Ottoman sultans commissioned the most extraordinarily lavish residences – vast, marbled, gilded, and elaborately embellished inside and out. Many are now museums (Topkapı Palace and Dolmabahçe are highlights), while others have been turned into hotels, and the grandest is 19th-century Ciragan Palace, a waterfront wedding cake of a building in creamy marble, exquisitely carved. Now run by Kempinski, its five stars barely do it justice. Its Sultan Suite – two bedrooms, a dining table for 12, Bosphorus views through full-length windows, and canopied beds – is one of the most luxurious and, at €50,000 a night, one of the most expensive in the world.

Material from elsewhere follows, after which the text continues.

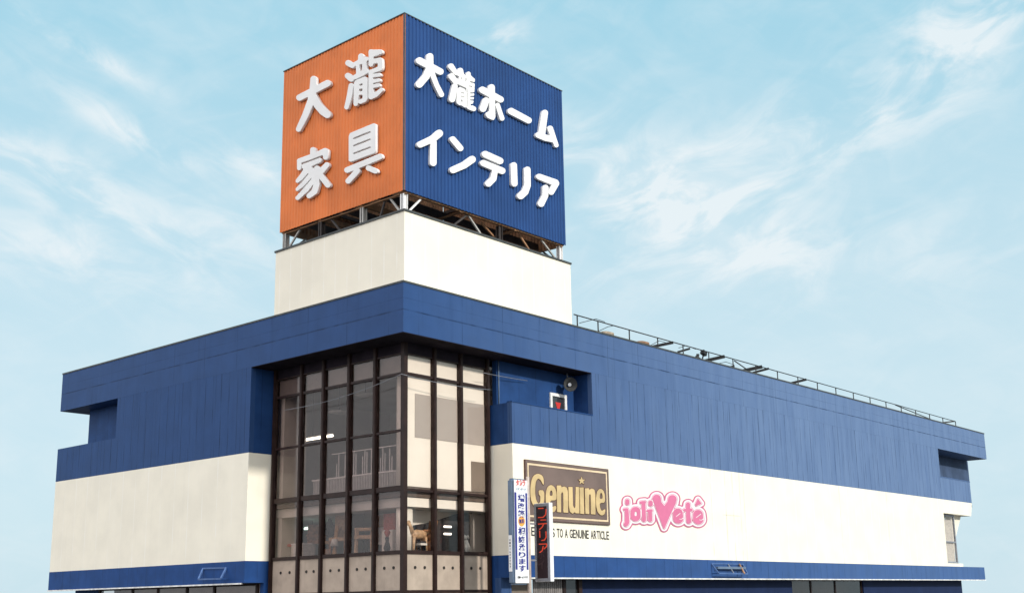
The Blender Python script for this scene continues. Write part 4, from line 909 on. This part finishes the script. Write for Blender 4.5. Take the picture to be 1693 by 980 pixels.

Address: Ciragan Palace Kempinski, Yıldız, Çırağan Cd. No:32, 34349 Beşiktaş/İstanbul

Eat on the street

Food stand selling Simit, which is a round crusted bread usually topped with sesame seeds by Getty Images

Street food can get a bad rap, but Istanbul’s version of the “wrap” – known as a dürüm – is delicious and safe. Here, you can basically eat on the go from breakfast to dinner. Start the day with a “simit”, a twisted, circular roll covered in sesame seeds, preferably fresh from the wood-fired oven. There are itinerant sellers everywhere, and you can usually buy a triangular wedge of spreadable cream cheese to go with it. For lunch, try quintessential Istanbul balık ekmek (fish bread): a fresh grilled fillet of fish shoved into half a loaf of crusty white bread, with optional extras. For dinner, you can try kumpir: these stalls take baked potatoes to a new level, with dozens of possible toppings. Finally, for dessert, have a maraş dondurma: a Turkish traditional ice cream containing “sahlep” derived from a wild orchid root indigenous to Turkey that makes it chewy and stretchy. The sellers often ring a bell and play complicated games with the cones, taunting customers.